Napoleons-Tag auf der Insel St. Helena

The Bowes Museum has a vast collection of historical artwork and artefacts that allow us to gain valuable knowledge of the past through popular art and primary sources from the time. Many of these were graphic prints and cartoons that were easily disseminated across Europe.

Napoleons-Tag auf der Insel St. Helena

This German print is a depiction of the second exile of the Emperor Napoleon I to the island of St. Helena in 1815, drawn by the German artist- Johann Michael Voltz. In the print, we can see a representation of Napoleon on St. Helena on the French public holiday of ‘Napoleon Day’ which had been held on 15 August. This was an extensive celebration that was widely partaken in during Napoleonic France. However, this print by Voltz is a depiction of how Napoleon Day was ‘celebrated’ after his final exile, and shows how dismal the celebration has become. We can see that Napoleon is trying to cling on to any sense of dominance he can find and in this case his only subjects were the rats of the island. He is clearly being mocked by other Europeans in this print. He awards honours and medals to mere rats, and persists in wearing his imperial uniform. Therefore, emphasising the idea that the ex-emperor was clinging onto any hope of staying as a ruling figure.
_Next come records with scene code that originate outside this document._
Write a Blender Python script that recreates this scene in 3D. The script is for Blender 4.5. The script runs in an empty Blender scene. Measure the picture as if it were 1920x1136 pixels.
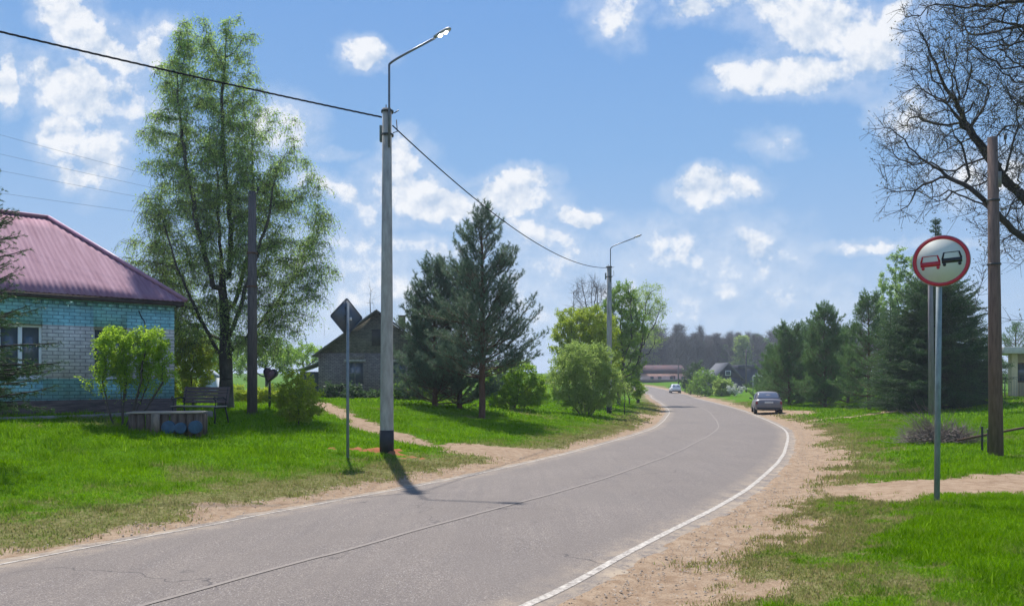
import bpy, math, random
import numpy as np
from mathutils import Vector, Matrix

S = bpy.context.scene
COL = S.collection
rad = math.radians

# ------------------------------------------------------------------ camera
F, HOR, EYE = 1450.0, 706.0, 1.75          # focal length in photo pixels, horizon row, eye height
cd = bpy.data.cameras.new('camera'); cam = bpy.data.objects.new('camera', cd); COL.objects.link(cam)
cam.location = (0, 0, EYE); cam.rotation_euler = (rad(90), 0, 0)
cd.sensor_width = 36; cd.lens = 36 * F / 1920; cd.shift_y = (HOR - 568) / 1920
cd.clip_start = 0.1; cd.clip_end = 6000
S.camera = cam

# ------------------------------------------------------------------ light
SUN_EL, SUN_AZ = 57.5, -14.5               # azimuth measured from +Y towards +X
sdir = Vector((math.sin(rad(SUN_AZ)) * math.cos(rad(SUN_EL)), math.cos(rad(SUN_AZ)) * math.cos(rad(SUN_EL)), math.sin(rad(SUN_EL))))
ld = bpy.data.lights.new('sun', 'SUN'); ld.energy = 4.8; ld.angle = rad(0.9); ld.color = (1, 0.95, 0.88)
sun = bpy.data.objects.new('sun', ld); COL.objects.link(sun)
sun.rotation_euler = sdir.to_track_quat('Z', 'Y').to_euler(); sun.location = (0, 0, 60)
S.view_settings.view_transform = 'Standard'; S.view_settings.look = 'None'
S.view_settings.exposure = 0.5; S.view_settings.gamma = 1.0
S.render.engine = 'CYCLES'
S.cycles.max_bounces = 8; S.cycles.transparent_max_bounces = 12; S.cycles.volume_bounces = 0

W = bpy.data.worlds.new("World"); S.world = W; W.use_nodes = True
def build_world():
    nt = W.node_tree; N = nt.nodes; L = nt.links; N.clear()
    out = N.new('ShaderNodeOutputWorld'); bg = N.new('ShaderNodeBackground'); L.new(bg.outputs[0], out.inputs[0])
    bg.inputs[1].default_value = 0.1
    sky = N.new('ShaderNodeTexSky'); sky.sky_type = 'NISHITA'; sky.sun_disc = False
    sky.sun_elevation = rad(SUN_EL); sky.sun_rotation = rad(SUN_AZ); sky.air_density = 1.0; sky.dust_density = 0.6; sky.ozone_density = 1.6
    def m(op, a, b=None, c=None, clamp=False):
        n = N.new('ShaderNodeMath'); n.operation = op; n.use_clamp = clamp
        for i, v in enumerate((a, b, c)):
            if v is None: continue
            if isinstance(v, (int, float)): n.inputs[i].default_value = v
            else: L.new(v, n.inputs[i])
        return n.outputs[0]
    tc = N.new('ShaderNodeTexCoord'); sp = N.new('ShaderNodeSeparateXYZ'); L.new(tc.outputs['Generated'], sp.inputs[0])
    # bearing / height of the direction looked in
    yy = m('MAXIMUM', sp.outputs[1], 0.05)
    u = m('DIVIDE', sp.outputs[0], yy); v = m('DIVIDE', sp.outputs[2], yy)
    cb = N.new('ShaderNodeCombineXYZ'); L.new(u, cb.inputs[0]); L.new(v, cb.inputs[1])
    wn = N.new('ShaderNodeTexNoise'); wn.inputs['Scale'].default_value = 14; wn.inputs['Detail'].default_value = 5; wn.inputs['Roughness'].default_value = 0.6
    L.new(cb.outputs[0], wn.inputs['Vector'])
    sb = N.new('ShaderNodeVectorMath'); sb.operation = 'SUBTRACT'; L.new(wn.outputs['Color'], sb.inputs[0]); sb.inputs[1].default_value = (.5, .5, .5)
    ms = N.new('ShaderNodeVectorMath'); ms.operation = 'MULTIPLY_ADD'; L.new(sb.outputs[0], ms.inputs[0]); ms.inputs[1].default_value = (.085, .06, 0); L.new(cb.outputs[0], ms.inputs[2])
    sp2 = N.new('ShaderNodeSeparateXYZ'); L.new(ms.outputs[0], sp2.inputs[0])
    cb2 = N.new('ShaderNodeCombineXYZ'); L.new(sp2.outputs[0], cb2.inputs[0]); L.new(sp2.outputs[1], cb2.inputs[1])
    blobs = [ # px, py, rx, ry, tilt, weight
        (140, 35, 75, 30, -40, 1), (195, 95, 75, 26, -35, 1), (272, 105, 22, 32, 0, .9), (10, 145, 28, 50, 0, 1), (150, 175, 130, 40, -20, .85),
        (115, 245, 30, 40, -30, .8), (195, 285, 40, 60, -20, .85), (155, 328, 36, 20, 0, .6), (70, 150, 60, 25, 0, .6), (225, 200, 55, 45, 0, .7),
        (262, 58, 50, 14, 0, .35), (683, 106, 38, 22, 0, 1.05), (600, 286, 44, 9, 0, .5), (520, 240, 50, 40, 0, .6),
        (757, 300, 36, 40, 0, .85), (755, 355, 60, 45, 0, .75), (845, 385, 80, 26, 0, 1), (940, 372, 80, 26, 0, 1), (985, 343, 46, 18, 0, 1), (1080, 400, 46, 14, -5, .95),
        (1000, 430, 80, 22, -20, .7), (640, 365, 70, 18, -32, .75), (720, 455, 120, 16, -5, .55), (660, 490, 80, 40, 0, .38), (1020, 500, 60, 60, 0, .4),
        (1142, 22, 44, 44, -50, .75), (1290, 20, 32, 20, 0, .8), (1440, 20, 110, 34, -10, .8), (1550, 50, 120, 50, -10, 1), (1620, 100, 55, 50, 20, .85),
        (1500, 140, 120, 30, 4, 1), (1385, 135, 36, 22, 0, .9), (1690, 25, 60, 30, 30, .7), (1335, 352, 72, 26, 0, .95), (1400, 360, 30, 14, 0, .6),
        (1446, 268, 32, 18, -20, .5), (1690, 215, 42, 36, 0, .8), (1250, 470, 90, 38, 0, .5), (1370, 478, 90, 44, 0, .5), (1700, 458, 110, 7, 0, .5),
        (700, 560, 140, 40, 0, .3), (1330, 560, 200, 30, 0, .25), (1850, 330, 60, 30, 0, .5), (1080, 590, 200, 25, 0, .3),
        (-260, 120, 150, 60, 10, 1), (-420, 330, 130, 40, 0, .9), (2200, 180, 160, 60, 0, .9), (2400, 420, 150, 40, 0, .8), (2080, -150, 120, 80, 0, .9), (700, -260, 220, 80, 0, .9), (-100, -300, 260, 100, 0, .9)]
    acc = None
    for px, py, rx, ry, tilt, w in blobs:
        mp = N.new('ShaderNodeMapping'); mp.vector_type = 'TEXTURE'; L.new(cb2.outputs[0], mp.inputs['Vector'])
        mp.inputs['Location'].default_value = ((px - 960) / F, (HOR - py) / F, 0); mp.inputs['Rotation'].default_value = (0, 0, rad(tilt))
        mp.inputs['Scale'].default_value = (rx * 1.4 / F, ry * 1.4 / F, 1)
        d = N.new('ShaderNodeVectorMath'); d.operation = 'DOT_PRODUCT'; L.new(mp.outputs[0], d.inputs[0]); L.new(mp.outputs[0], d.inputs[1])
        val = m('MULTIPLY_ADD', d.outputs['Value'], -w, w)
        acc = val if acc is None else m('MAXIMUM', acc, val)
    acc = m('MAXIMUM', acc, -1.5)
    fn = N.new('ShaderNodeTexNoise'); fn.inputs['Scale'].default_value = 15; fn.inputs['Detail'].default_value = 9; fn.inputs['Roughness'].default_value = 0.62
    L.new(cb.outputs[0], fn.inputs['Vector'])
    dens = m('MULTIPLY_ADD', m('SUBTRACT', fn.outputs['Fac'], .5), 2.9, acc)
    mask = N.new('ShaderNodeMapRange'); mask.interpolation_type = 'SMOOTHSTEP'; L.new(dens, mask.inputs[0])
    mask.inputs[1].default_value = 0.03; mask.inputs[2].default_value = 0.75; mask.inputs[3].default_value = 0; mask.inputs[4].default_value = .93
    veil = N.new('ShaderNodeMapRange'); veil.interpolation_type = 'SMOOTHSTEP'; L.new(m('MULTIPLY_ADD', m('SUBTRACT', fn.outputs['Fac'], .5), 2.2, acc), veil.inputs[0]); veil.inputs[1].default_value = -1.15; veil.inputs[2].default_value = .7; veil.inputs[4].default_value = .33
    allc = m('MAXIMUM', mask.outputs[0], veil.outputs[0])
    # behind the viewer the gnomonic plane ends: plain broken cloud there
    n3 = N.new('ShaderNodeTexNoise'); n3.inputs['Scale'].default_value = 3.0; n3.inputs['Detail'].default_value = 8; L.new(tc.outputs['Generated'], n3.inputs['Vector'])
    m3 = N.new('ShaderNodeMapRange'); m3.interpolation_type = 'SMOOTHSTEP'; L.new(n3.outputs['Fac'], m3.inputs[0]); m3.inputs[1].default_value = .52; m3.inputs[2].default_value = .68; m3.inputs[4].default_value = .9
    fr = N.new('ShaderNodeMapRange'); fr.interpolation_type = 'SMOOTHSTEP'; L.new(sp.outputs[1], fr.inputs[0]); fr.inputs[1].default_value = .12; fr.inputs[2].default_value = .4
    mx0 = N.new('ShaderNodeMix'); L.new(fr.outputs[0], mx0.inputs[0]); L.new(m3.outputs[0], mx0.inputs[2]); L.new(allc, mx0.inputs[3])
    # cloud tone
    off = N.new('ShaderNodeVectorMath'); off.operation = 'ADD'; L.new(cb.outputs[0], off.inputs[0]); off.inputs[1].default_value = (-.004, .014, 0)
    f2 = N.new('ShaderNodeTexNoise'); f2.inputs['Scale'].default_value = 15; f2.inputs['Detail'].default_value = 5; f2.inputs['Roughness'].default_value = .55; L.new(off.outputs[0], f2.inputs['Vector'])
    tn = N.new('ShaderNodeMapRange'); L.new(m('SUBTRACT', fn.outputs['Fac'], f2.outputs['Fac']), tn.inputs[0]); tn.inputs[1].default_value = -.14; tn.inputs[2].default_value = .05
    cc = N.new('ShaderNodeMix'); cc.data_type = 'RGBA'; L.new(tn.outputs[0], cc.inputs[0]); cc.inputs[6].default_value = (3.7, 4.5, 5.7, 1); cc.inputs[7].default_value = (6.7, 6.8, 7.0, 1)
    # deeper spring blue than the clear-air model alone gives when looking towards the sun
    ramp = N.new('ShaderNodeValToRGB'); L.new(sp.outputs[2], ramp.inputs[0]); el = ramp.color_ramp.elements
    el[0].position = 0; el[0].color = (.42, .60, .86, 1); el[1].position = .46; el[1].color = (.17, .385, .80, 1)
    e = el.new(.10); e.color = (.395, .58, .855, 1); e = el.new(.27); e.color = (.25, .475, .83, 1); e = el.new(.9); e.color = (.12, .30, .72, 1)
    sc = N.new('ShaderNodeVectorMath'); sc.operation = 'SCALE'; L.new(ramp.outputs[0], sc.inputs[0]); sc.inputs['Scale'].default_value = 6.6
    tint = N.new('ShaderNodeMix'); tint.data_type = 'RGBA'; tint.inputs[0].default_value = .93; L.new(sky.outputs[0], tint.inputs[6]); L.new(sc.outputs[0], tint.inputs[7])
    mx = N.new('ShaderNodeMix'); mx.data_type = 'RGBA'; L.new(mx0.outputs[0], mx.inputs[0]); L.new(tint.outputs[2], mx.inputs[6]); L.new(cc.outputs[2], mx.inputs[7])
    L.new(mx.outputs[2], bg.inputs[0])
    W.cycles.sampling_method = 'MANUAL'; W.cycles.sample_map_resolution = 512
build_world()

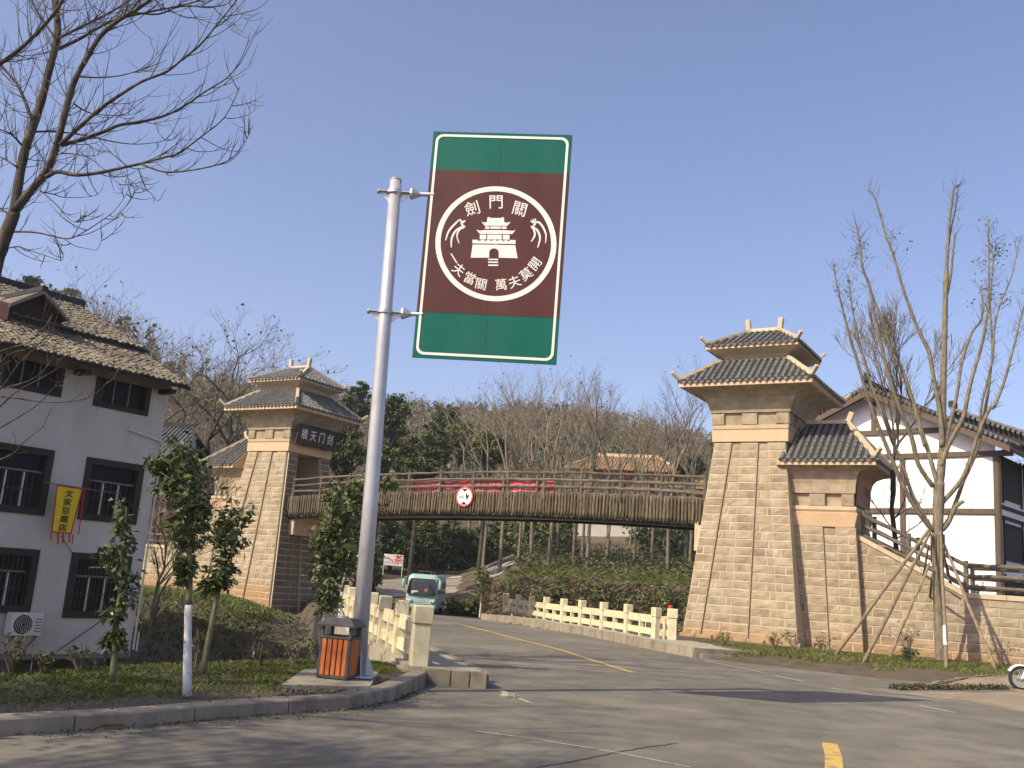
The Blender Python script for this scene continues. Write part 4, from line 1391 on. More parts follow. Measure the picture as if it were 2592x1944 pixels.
mb = MB(); mb.prism([(.13, -.85, 6.72), (.13, 2.2, 8.13), (.13, 2.2, 8.28), (.13, -.85, 6.86)], (.06, 0, 0)); mb.build('barge_board', M['grey_wood'], house)
mb = MB(); mb.prism([(.09, 1.55, 8.04), (.09, 6.1, 10.0), (.09, 6.1, 10.15), (.09, 1.55, 8.2)], (.05, 0, 0)); mb.build('barge_board', M['grey_wood'], house)
for x in (-.25, -3.0, -5.8):
    mb = MB(); mb.b6(x - .1, x + .1, -.62, .04, 6.60, 6.73); mb.build('eave_bracket', M['dark_wood'], house)
# small cross gable on the step of the roof
gx, gy, gz0, gz1, gh = -3.72, 1.55, 8.55, 9.08, .74
for sx in (-1, 1):
    gb = MB(); gb.prism([(gx, gy - .3, gz1 + .02), (gx + sx * (gh + .14), gy - .3, gz0 - .1), (gx + sx * (gh + .14), 4.6, gz0 - .1), (gx, 4.6, gz1 + .02)], (0, 0, -.07)); gf = gb.build('gablet_roof', M['old_tile'], house)
    mb = MB(); mb.prism([(gx, gy - .34, gz1), (gx + sx * (gh + .16), gy - .34, gz0 - .13), (gx + sx * (gh + .16), gy - .34, gz0 - .23), (gx, gy - .34, gz1 - .11)], (0, .05, 0)); mb.build('barge_board', M['grey_wood'], house)
mb = MB(); mb.prism([(gx - gh, gy, 7.9), (gx + gh, gy, 7.9), (gx + gh, gy, gz0), (gx, gy, gz1 - .06), (gx - gh, gy, gz0)], (0, .08, 0)); mb.build('gablet_wall', M['dark_wood'], house)
mb = MB(); mb.b6(gx - .09, gx + .09, gy - .36, 4.6, gz1 - .02, gz1 + .12); mb.build('ridge', M['tile_pan'], house)
mb = MB(); mb.bbox((gx - 1.15, 1.5, 8.1), (.62, .4, .75), .03); mb.build('chimney', M['terracotta'], house)
# pipes and ledge
mb = MB(); mb.tube([(-1.18, -.05, 5.36), (-.02, -.05, 5.18)], .045, 8); mb.build('ledge', M['ac_white'], house)
mb = MB(); mb.tube([(.02, -.06, 5.18), (.04, -.06, 3.0), (.05, -.06, .0), (.05, -.06, -1.0), (.16, -.06, -1.05), (.16, -.06, -.5)], .03, 7); mb.build('drain_pipe', M['ac_white'], house)
mb = MB(); mb.tube([(-2.33, -.04, -1.08), (-.95, -.04, -.1)], .012, 5); mb.build('cable', M['black'], house)
mb = MB(); mb.tube([(-2.95, -.04, -.55), (-2.93, -.05, -1.1), (-2.95, -.1, -1.6)], .012, 5); mb.build('cable', M['ac_white'], house)
mb = MB(); mb.tube([(-2.28, -.03, 1.65), (-2.7, -.03, 2.1)], .008, 4); mb.build('cable', M['black'], house)

hz_ = math.atan2(HD[1], HD[0])
def HP(s, off, z): return HQ + HD * s + HN * off + Z * z
ac = thing('air_conditioner', 'grey white outdoor air conditioner on brackets under a ground floor window', 'air conditioner', HP(-3.42, .0, -.60), hz_)
mb = MB(); mb.bbox((0, -.24, .31), (.86, .3, .6), .02); mb.build('casing', M['ac_white'], ac)
Rf2 = Matrix.Rotation(math.pi / 2, 3, 'X')
mb = MB(); mb.lathe([(0, .0), (.225, .0), (.235, .018), (.25, .0)], (-.1, -.392, .31), 28, Rf2); fg = mb.build('fan_grille', M['black'], ac)
mb = MB()
for r in (.06, .11, .16, .21):
    mb.tube([(-.1 + r * math.cos(a), -.415, .31 + r * math.sin(a)) for a in np.linspace(0, 2 * math.pi, 21)], .006, 4, cap=False)
mb.build('grille_ring', M['ac_white'], fg)
for z in (.12, .2, .28, .36, .44):
    mb = MB(); mb.b6(.22, .40, -.398, -.388, z, z + .03); mb.build('louvre', M['grey_wood'], ac)
for x in (-.3, .3):
    mb = MB(); mb.tube([(x, 0, 0), (x, -.42, 0)], .018, 5); mb.tube([(x, 0, -.3), (x, -.38, -.01)], .014, 5); mb.build('bracket', M['dark_steel'], ac)

flag = thing('shop_banner', 'yellow pennant with red border and black characters on the house front', 'banner', HP(-2.87, .35, 2.78), hz_)
mb = MB(); mb.tube([(-.75, .02, .70), (1.6, -.02, .63)], .014, 6); mb.build('pole', M['rail'], flag)
def fl_pt(x, z): return (x, -.03 + .035 * math.sin(x * 5 + z * 2.2) * (1 - (z + .62) / 1.3), z)
mb = MB(); NX_, NZ_ = 10, 14
def fl_edge(t): return (-.38 + .16 * t * .4, .40 - .12 * t)
grid = {}
for j in range(NZ_ + 1):
    t = j / NZ_; z = .66 - 1.28 * t; a, b = fl_edge(t)
    for i in range(NX_ + 1):
        grid[i, j] = fl_pt(a + (b - a) * i / NX_, z)
for j in range(NZ_):
    for i in range(NX_):
        mb.poly([grid[i, j + 1], grid[i + 1, j + 1], grid[i + 1, j], grid[i, j]])
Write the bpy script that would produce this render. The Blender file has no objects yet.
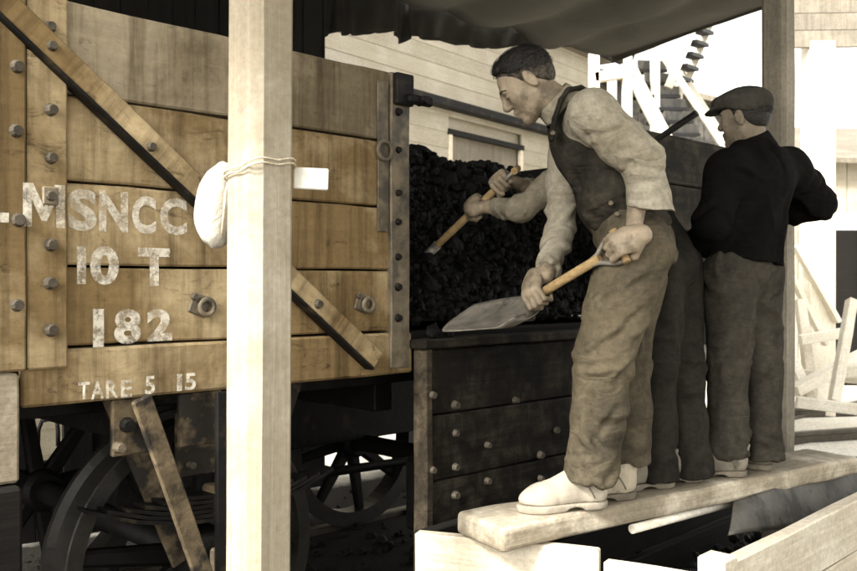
import bpy, bmesh, math, random
import numpy as np
from mathutils import Vector, Matrix

random.seed(7)
RNG = np.random.default_rng(11)
SC = bpy.context.scene
COL = SC.collection
R = math.radians

# ------------------------------------------------------------------ camera, sky, sun, exposure
EYE, FPX, CX, CY = 1.40, 900.0, 428.5, 285.5
cam_d = bpy.data.cameras.new('camera')
cam_d.sensor_width = 36.0
cam_d.lens = 36.0 * FPX / 857.0
cam_d.clip_start = 0.05
cam_d.clip_end = 900.0
cam_d.dof.use_dof = True
cam_d.dof.focus_distance = 3.2
cam_d.dof.aperture_fstop = 5.0
cam = bpy.data.objects.new('camera', cam_d)
cam.location = (0, 0, EYE)
cam.rotation_euler = (R(90), 0, 0)
COL.objects.link(cam)
SC.camera = cam

SUN_EL, SUN_AZ = R(40), R(221)        # azimuth clockwise from +Y (into the picture); the sun stands behind the camera, to the left
wd = bpy.data.worlds.new('World')
SC.world = wd
wd.use_nodes = True
nt = wd.node_tree
bg = nt.nodes['Background']
sky = nt.nodes.new('ShaderNodeTexSky')
sky.sky_type = 'NISHITA'
sky.sun_disc = False
sky.sun_elevation = SUN_EL
sky.sun_rotation = SUN_AZ
sky.air_density = 1.2
sky.dust_density = 4.0
hs = nt.nodes.new('ShaderNodeHueSaturation')
hs.inputs['Saturation'].default_value = 0.10
wm = nt.nodes.new('ShaderNodeMixRGB')
wm.blend_type = 'MULTIPLY'
wm.inputs[0].default_value = 1.0
wm.inputs[2].default_value = (1.0, 0.985, 0.945, 1)
nt.links.new(sky.outputs[0], hs.inputs['Color'])
nt.links.new(hs.outputs[0], wm.inputs[1])
nt.links.new(wm.outputs[0], bg.inputs['Color'])
bg.inputs['Strength'].default_value = 0.15

sl = bpy.data.lights.new('sun', 'SUN')
sl.energy = 2.0
sl.angle = R(9)
sl.color = (1.0, 0.97, 0.92)
sun = bpy.data.objects.new('sun', sl)
sd = Vector((math.sin(SUN_AZ) * math.cos(SUN_EL), math.cos(SUN_AZ) * math.cos(SUN_EL), math.sin(SUN_EL)))
sun.rotation_euler = sd.to_track_quat('Z', 'Y').to_euler()
sun.location = sd * 30
COL.objects.link(sun)

SC.view_settings.view_transform = 'Standard'
SC.view_settings.look = 'None'
SC.view_settings.gamma = 1.0
SC.view_settings.use_curve_mapping = False
SC.view_settings.exposure = 2.1
SC.cycles.use_denoising = True
SC.cycles.max_bounces = 8
SC.cycles.diffuse_bounces = 4

# ------------------------------------------------------------------ coordinates
def P(px, py, Z):
    """point seen at a place in the picture at depth Z (metres)"""
    return Vector(((px - CX) / FPX * Z, Z, EYE + (CY - py) / FPX * Z))
WX, WY = -0.06, 3.5
WD = Vector((0.716, 0.698, 0)).normalized()     # along the wagon
WN = Vector((-WD.y, WD.x, 0))                   # away from the camera
WROT = math.atan2(WD.y, WD.x)
def W(t, s, z):
    return Vector((WX, WY, 0)) + WD * t + WN * s + Vector((0, 0, z))
def tpx(px, s=0.0):
    k = (px - CX) / FPX
    ax, ay = WX + WN.x * s, WY + WN.y * s
    return (k * ay - ax) / (WD.x - k * WD.y)
def zpx(px, py, s=0.0):
    d = W(tpx(px, s), s, 0).y
    return EYE + (CY - py) / FPX * d

# ------------------------------------------------------------------ numpy noise
_tab = RNG.random((64, 64, 64)).astype(np.float32)
def vnoise(p):
    p = np.asarray(p, dtype=np.float32)
    i = np.floor(p).astype(int)
    f = p - i
    f = f * f * (3 - 2 * f)
    i &= 63
    j = (i + 1) & 63
    x0, y0, z0 = i[:, 0], i[:, 1], i[:, 2]
    x1, y1, z1 = j[:, 0], j[:, 1], j[:, 2]
    fx, fy, fz = f[:, 0], f[:, 1], f[:, 2]
    a = _tab[x0, y0, z0] * (1 - fx) + _tab[x1, y0, z0] * fx
    b = _tab[x0, y1, z0] * (1 - fx) + _tab[x1, y1, z0] * fx
    c = _tab[x0, y0, z1] * (1 - fx) + _tab[x1, y0, z1] * fx
    d = _tab[x0, y1, z1] * (1 - fx) + _tab[x1, y1, z1] * fx
    return (a * (1 - fy) + b * fy) * (1 - fz) + (c * (1 - fy) + d * fy) * fz

# ------------------------------------------------------------------ materials
MATS = {}
def _new(name, rough=0.85, spec=0.15):
    m = bpy.data.materials.new(name)
    m.use_nodes = True
    n = m.node_tree
    b = n.nodes['Principled BSDF']
    b.inputs['Roughness'].default_value = rough
    b.inputs['Specular IOR Level'].default_value = spec
    MATS[name] = m
    return m, n, b
def _noise(n, vec, scale, detail=5, rough=0.6, dist=0.0):
    t = n.nodes.new('ShaderNodeTexNoise')
    t.inputs['Scale'].default_value = scale
    t.inputs['Detail'].default_value = detail
    t.inputs['Roughness'].default_value = rough
    t.inputs['Distortion'].default_value = dist
    n.links.new(vec, t.inputs['Vector'])
    return t.outputs['Fac']
def _ramp(n, fac, stops):
    r = n.nodes.new('ShaderNodeValToRGB')
    e = r.color_ramp.elements
    while len(e) < len(stops):
        e.new(0.5)
    for k, (p, c) in enumerate(stops):
        e[k].position = p
        e[k].color = (c, c, c, 1) if isinstance(c, (int, float)) else tuple(c) + (1,)
    n.links.new(fac, r.inputs['Fac'])
    return r.outputs['Color']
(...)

One interesting point to highlight is that this was made by a German-speaking artist. Here we can gain a good understanding of the attitudes of other countries towards Napoleon. For instance, this shows the vision of the former Emperor from the German states as being almost desperate for power.

The print also contains a lot of symbolism. Napoleon’s medal and honours ceremony recalls the many ceremonies he held during his reign to award high military accolades, most notably via the Légion d’Honneur. We can also see some of his rat subjects dressed as ministers with the wigs and sashes. This shows how he is trying to keep his old way of government and carry on his political reign.

The physical portrayal of Napoleon is also interesting as it is not a flattering one. He is shown as overweight and pale. This puts across the view of Bonaparte by Europe as a physically decrepit joke. This is emphasised, as usual, in his short stature.

The importance of prints such as this one is that they were a relatively cheap and easy way to convey political viewpoints to a wide range of audiences. Graphic satire such as this was effective towards both literate and illiterate audiences.

Overall, this print of Napoleon Day on St. Helena as a very effective piece that highlighted the view of Napoleon from the victors in Europe after his final exile.

The blog post was written by Dan McDermid. This was a research project conducted on the Museum’s French Revolutionary and Napoleonic collections, as part of a module on France in the age of revolution by the History Department at Northumbria University. This visit was funded by Northumbria University’s Teaching Quality Enhancement Fund.